Sure, at the start there may not be enough places within Pakistan to absorb the talent, but its continual availability will eventually bear fruits. So, if I had an able labor force, a Pakistani investor could at least use it to start producing auto parts at home and, with time, compete to enter Toyota's global supply chain. That'd drive both exports and also reduce our foreign currency outflows (by substituting foreign parts with local ones).
That said, in the years before that point, we could have had Pakistanis getting employed overseas as skilled workers (much like Indians did through the 1980s and 1990s). So that could've helped with building soft power, investment linkages, and so on.
One thing I realized with Pakistani leaders, especially military and pro-military types, is the lack of big-picture thinking.

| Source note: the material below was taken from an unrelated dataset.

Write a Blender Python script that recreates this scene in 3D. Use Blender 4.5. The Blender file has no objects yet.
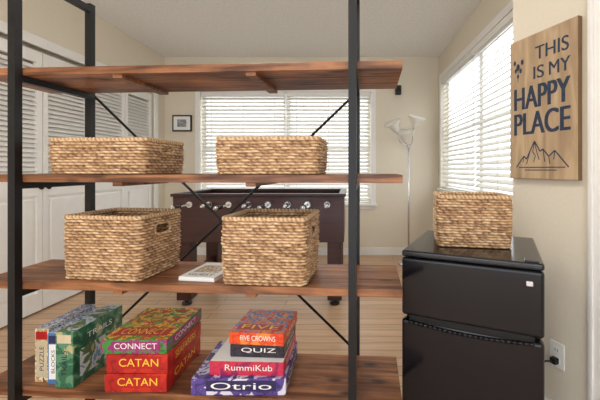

I'm not talking about bullsh!t ISPR big picture thinking, but big picture from the standpoint of nation-building. Not one of them saw the value of Tejas, for example. They all called it a samosa jet, yet completely missed how the project helped India build domestic expertise on flight controls, composites, aerospace design, etc. In turn, that expertise (i.e., labor, R&D centers, facilities, etc) helped them absorb lucrative offset deals with Lockheed Martin and Boeing which, in turn, grew their aerospace exports (e.g., supplying Apache fuselages). And now, that expertise is rolling into the ORCA/TEBDF and AMCA.